The following changes to California employment laws will take effect on January 1, 2020:

Minimum Wages
California’s minimum wage for employers with 26 or more employees will increase to $13.00 per hour. The minimum wage for employers with 25 or fewer employees will increase to $12.00 per hour.

The following municipal minimum wage increases will also take effect:

Belmont: $15.00
Cupertino: $15.35
Daly City: $13.75
El Cerrito: $15.37
Los Altos: $15.40
Menlo Park: $15.00
Mountain View: $16.05
Oakland: $14.14
Palo Alto: $15.40
Petaluma: $15.00 (26 or more employees); $14.00 (25 or fewer)
Redwood City: $15.38
San Diego: $13.00
San Jose: $15.25
San Mateo: $15.38
Santa Clara: $15.40
Sonoma: $13.50 (26 or more employees); $12.50 (25 or fewer)
South San Francisco: $15.00
Sunnyvale: $16.05

Exempt Employee Minimum Salary
California requires that most exempt white collar employees make double the state minimum wage on a monthly basis. For the 2020 calendar year, the minimum salary for exempt employees of employers with 26 or more employees will be $54,080 per year. For employers with 25 or fewer employees, it will be $49,920 per year. Municipal minimum wages do not affect these minimums – the calculation is always based on the state rate. 

The minimum salary for exempt computer professionals will be $96,968.33 per year or $46.55 per hour if paid on an hourly basis. The minimum hourly rate for licensed physicians and surgeons, if paid on an hourly basis, will be $84.79.

Additional Time for Organ Donation
Previously, California required that employers of 15 or more employees provide up to 30 business days of paid leave for organ donation. The law now requires that those employees be provided with an additional 30 business days of unpaid time off to donate an organ, for a total of 60 days of protected leave in a 12-month period.

Lactation Accommodations Expanded
Time and a private non-bathroom space for employees to express milk were already required by state and federal law, but the new state law explicitly requires that the lactation room meet the following requirements:

  • Be safe, clean, and free of hazards
  • Have a place to sit and a surface to place a breast pump and personal items
  • Have access to electricity or charging devices suitable for an electric or battery-powered breast pump

The employer must also provide access to a sink with running water and suitable refrigeration close to the employee’s workspace. If a multipurpose room is the designated lactation space, use for lactation must be prioritized over all other uses, when needed for lactation.

Employers are required to make a policy and include it in the employee handbook or other set of policies that are distributed to employees.
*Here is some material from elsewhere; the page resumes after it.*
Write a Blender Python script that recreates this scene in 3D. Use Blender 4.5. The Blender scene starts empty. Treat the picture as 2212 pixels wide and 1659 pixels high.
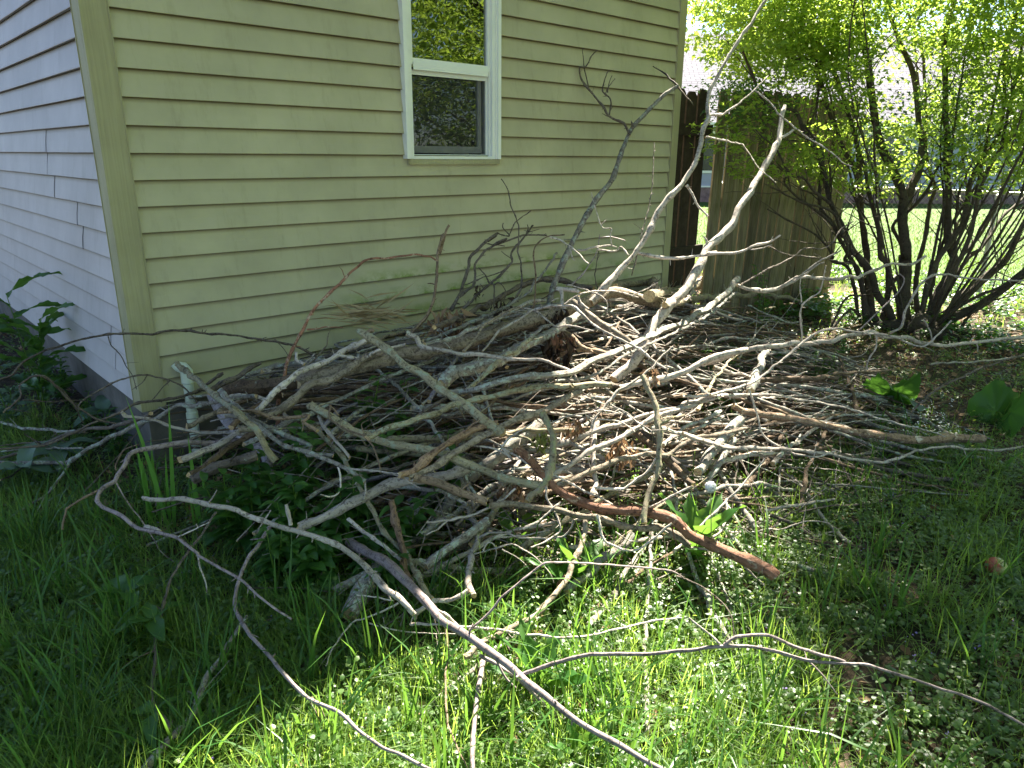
import bpy, math, random
import numpy as np
from mathutils import Vector
rad = math.radians
scene = bpy.context.scene
random.seed(11); rng = np.random.default_rng(7)

# ------------------------------------------------------------------ camera, sky, sun, exposure
CAM = np.array([-0.923, -3.552, -0.001])
YAW, PIT, ROL, FPX = rad(42.832), rad(-17.497), rad(0.398), 1563.66      # FPX for a picture 2212 wide
fw = np.array([math.sin(YAW)*math.cos(PIT), math.cos(YAW)*math.cos(PIT), math.sin(PIT)])
_rt = np.array([math.cos(YAW), -math.sin(YAW), 0.0]); _up = np.cross(_rt, fw)
cr = _rt*math.cos(ROL) + _up*math.sin(ROL); cu = -_rt*math.sin(ROL) + _up*math.cos(ROL)
cam_d = bpy.data.cameras.new('camera'); cam = bpy.data.objects.new('camera', cam_d)
scene.collection.objects.link(cam); scene.camera = cam
from mathutils import Matrix
M4 = Matrix(((cr[0], cu[0], -fw[0], CAM[0]), (cr[1], cu[1], -fw[1], CAM[1]), (cr[2], cu[2], -fw[2], CAM[2]), (0, 0, 0, 1)))
cam.matrix_world = M4
cam_d.sensor_width = 36; cam_d.lens = 36*FPX/2212; cam_d.clip_start = 0.05; cam_d.clip_end = 400

SUN_AZ, SUN_EL = rad(24.5), rad(47)        # azimuth measured from +X towards +Y
sd = Vector((math.cos(SUN_AZ)*math.cos(SUN_EL), math.sin(SUN_AZ)*math.cos(SUN_EL), math.sin(SUN_EL)))
w = bpy.data.worlds.new('World'); scene.world = w; w.use_nodes = True
nt = w.node_tree; bg = nt.nodes['Background']
sky = nt.nodes.new('ShaderNodeTexSky'); sky.sky_type = 'NISHITA'; sky.sun_disc = False
sky.sun_elevation = SUN_EL; sky.sun_rotation = math.pi/2 - SUN_AZ
sky.air_density = 0.65; sky.dust_density = 0.4; sky.ozone_density = 1.0
nt.links.new(sky.outputs[0], bg.inputs[0]); bg.inputs[1].default_value = 0.05
sl = bpy.data.lights.new('sun', 'SUN'); sl.energy = 5.0; sl.angle = rad(0.53); sl.color = (1.0, 0.93, 0.80)
so = bpy.data.objects.new('sun', sl); scene.collection.objects.link(so)
so.rotation_euler = sd.to_track_quat('Z', 'Y').to_euler()
scene.view_settings.view_transform = 'Standard'; scene.view_settings.look = 'None'
scene.view_settings.exposure = 2.85; scene.view_settings.gamma = 1.0
scene.cycles.max_bounces = 8; scene.cycles.transparent_max_bounces = 16; scene.cycles.use_denoising = True
scene.cycles.sample_clamp_indirect = 6

G = -1.45                                 # ground level; the camera is about eye height above it
def ray(a, b): return fw*FPX + cr*(a-1106) - cu*(b-829.5)
def at(a, b, d): return CAM + ray(a, b)*(d/FPX)

# ------------------------------------------------------------------ helpers
COL = scene.collection
def tag(o, label=None, cat=None, group=None, kind=None):
    if label: o['label'] = label
    if cat: o['category'] = cat
    if group: o['group'] = group
    if kind: o['kind'] = kind
    return o
def empty(name, loc=(0, 0, 0), rz=0):
    o = bpy.data.objects.new(name, None); COL.objects.link(o); o.location = loc; o.rotation_euler = (0, 0, rz)
    o.empty_display_size = .1; return o

class MB:
    def __init__(s): s.v = []; s.f = []; s.u = []; s.m = []; s.n = 0
    def add(s, v, f, uv=None, mi=0):
        v = np.asarray(v, float).reshape(-1, 3)
        s.v.append(v); s.f += [tuple(int(i)+s.n for i in q) for q in f]; s.m += [mi]*len(f)
        s.u.append(np.zeros((len(v), 2)) if uv is None else np.asarray(uv, float)); s.n += len(v)
    def box(s, a, b, mi=0):
        x0, y0, z0 = a; x1, y1, z1 = b
        v = [(x0,y0,z0),(x1,y0,z0),(x1,y1,z0),(x0,y1,z0),(x0,y0,z1),(x1,y0,z1),(x1,y1,z1),(x0,y1,z1)]
        f = [(0,3,2,1),(4,5,6,7),(0,1,5,4),(1,2,6,5),(2,3,7,6),(3,0,4,7)]
        uv = [(p[0]+p[1], p[2]) for p in v]
        s.add(v, f, uv, mi)
    def quad(s, p, mi=0): s.add(p, [tuple(range(len(p)))], [(q[0]+q[1], q[2]) for q in p], mi)
    def build(s, name, mats, parent=None, smooth=False):
        me = bpy.data.meshes.new(name)
        V = np.concatenate(s.v) if s.v else np.zeros((0, 3))
        me.from_pydata(V.tolist(), [], s.f)
        if not isinstance(mats, (list, tuple)): mats = [mats]
        for m in mats: me.materials.append(m)
        U = np.concatenate(s.u); uvl = me.uv_layers.new(name='UVMap')
        li = np.zeros(len(me.loops), dtype=np.int32); me.loops.foreach_get('vertex_index', li)
        uvl.data.foreach_set('uv', U[li].ravel())
        me.polygons.foreach_set('material_index', np.array(s.m, dtype=np.int32))
        if smooth: me.polygons.foreach_set('use_smooth', np.ones(len(s.f), dtype=bool))
        me.update()
        o = bpy.data.objects.new(name, me); COL.objects.link(o)
        if parent: o.parent = parent
        return o

def catmull(P, R, step):
    P = np.asarray(P, float); n = len(P)
    if n == 1: return P, np.asarray(R)
    Q = np.vstack([2*P[0]-P[1], P, 2*P[-1]-P[-2]]); out = []; rr = []
    for i in range(n-1):
        p0, p1, p2, p3 = Q[i], Q[i+1], Q[i+2], Q[i+3]
        L = np.linalg.norm(p2-p1); k = max(1, min(40, int(L/step)))
        for j in range(k):
            t = j/k
            out.append(.5*((2*p1)+(-p0+p2)*t+(2*p0-5*p1+4*p2-p3)*t*t+(-p0+3*p1-3*p2+p3)*t**3))
            rr.append(R[i]*(1-t)+R[i+1]*t)
    out.append(P[-1]); rr.append(R[-1])
    return np.array(out), np.array(rr)

def smooth_noise(n, k, r):
    m = max(2, int(n/k)+2); a = r.normal(size=m); x = np.linspace(0, m-1, n); i = np.minimum(x.astype(int), m-2); t = x-i
    t = t*t*(3-2*t); return a[i]*(1-t)+a[i+1]*t

def tube(mb, P, R, sides=None, rough=1.0, ends=(1, 1), mi=0, endmi=1, ragged=.4, seed=None):
    """tapered limb with lumps; R in metres per control point"""
    r = np.random.default_rng(rng.integers(1 << 30) if seed is None else seed)
    R = np.asarray(R, float); rm = R.max()
    C, RR = catmull(P, R, max(.006, rm*1.3))
    n = len(C)
    if n < 2: return C, RR
    if sides is None: sides = 12 if rm > .02 else 9 if rm > .009 else 6 if rm > .004 else 5
    # slight crookedness
    for ax in range(3): C[:, ax] += smooth_noise(n, 5, r)*min(rm*.34, .006)*rough*np.minimum(1, np.minimum(np.arange(n), np.arange(n)[::-1])/2)
    T = np.gradient(C, axis=0); T /= np.linalg.norm(T, axis=1)[:, None]+1e-12
    a = np.array([0, 0, 1.0]) if abs(T[0][2]) < .9 else np.array([1.0, 0, 0])
    N = np.zeros_like(C); u = np.cross(T[0], a); u /= np.linalg.norm(u); N[0] = u
    for i in range(1, n):
        u = N[i-1]-T[i]*np.dot(N[i-1], T[i]); N[i] = u/(np.linalg.norm(u)+1e-12)
    B = np.cross(T, N)
    s = np.concatenate([[0], np.cumsum(np.linalg.norm(np.diff(C, axis=0), axis=1))])
    lump = 1+.085*min(1, .02/rm)*rough*smooth_noise(n, 3, r)
    for _ in range(max(1, int(s[-1]/.075))):               # nodes and knots
        c = r.uniform(0, s[-1]); lump += rough*min(1, .008/rm)*r.uniform(.06, .42)*np.exp(-((s-c)/(rm*1.0+.003))**2)
    th = np.linspace(0, 2*math.pi, sides, endpoint=False)
    prof = 1+.06*rough*(r.normal(size=sides))+np.zeros((n, 1))
    prof = prof+.075*rough*r.normal(size=(n, sides))
    rad_ = (RR*lump)[:, None]*prof
    V = C[:, None, :]+rad_[:, :, None]*(np.cos(th)[None, :, None]*N[:, None, :]+np.sin(th)[None, :, None]*B[:, None, :])
    if ragged and rm > .004:
        for e, sg in ((0, -1), (n-1, 1)):
            if ends[0 if e == 0 else 1]: V[e] += T[e][None, :]*sg*(r.uniform(-.6, .9, size=(sides, 1)))*RR[e]*ragged*1.6
    # duplicate seam column for clean uv
    V = np.concatenate([V, V[:, :1]], axis=1); sd_ = sides+1
    circ = rm*2*math.pi*np.linspace(0, 1, sd_)
    U = np.stack([np.repeat(s, sd_), np.tile(circ, n)], axis=1); U[:, 0] += r.uniform(0, 50)
    F = [(i*sd_+j, i*sd_+j+1, (i+1)*sd_+j+1, (i+1)*sd_+j) for i in range(n-1) for j in range(sides)]
    mb.add(V.reshape(-1, 3), F, U, mi)
    for e, k in ((0, ends[0]), (n-1, ends[1])):
        c = C[e]+T[e]*(-1 if e == 0 else 1)*RR[e]*(.1 if k else 1.0)
        ring = V[e][:sides]
        vv = np.vstack([ring, c[None]])
        ff = [(j, (j+1) % sides, sides) if e else ((j+1) % sides, j, sides) for j in range(sides)]
        mb.add(vv, ff, np.tile([[0, 0]], (sides+1, 1))+vv[:, :2], endmi if k and rm > .004 else mi)
    return C, RR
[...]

The policy should include the following:

  1. A statement about an employee’s right to request lactation accommodation;
  2. The process by which an employee should make the request;
  3. The employer’s obligation to respond to the request, either by providing the time and space or responding in writing that they cannot; and
  4. A statement about an employee’s right to file a complaint with the Labor Commissioner for violation of a right created by the law.

As with most laws that extend rights to employees, any adverse employment action or retaliation because an employee asked for, used, or complained about their rights (or denial of rights) is prohibited.

Employers with fewer than 50 employees may be exempt from a provision of this law if it would cause an undue hardship (significant difficulty or expense) but will be expected to make reasonable efforts to comply with as much of the law as possible.

Natural Hairstyles
Under both federal law and the California Fair Employment and Housing Act, it’s unlawful for an employer to discriminate based on certain protected characteristics, including race. California now defines race, for employment purposes, to include traits historically associated with race, including hair texture and protective hairstyles such as braids, locks, and twists.

Employers who have appearance policies that prohibit natural hairstyles should revise those policies. Managers and those involved in hiring should be trained not to make judgments about professionalism or culture fit based on these hairstyles and to consider their own unconscious bias.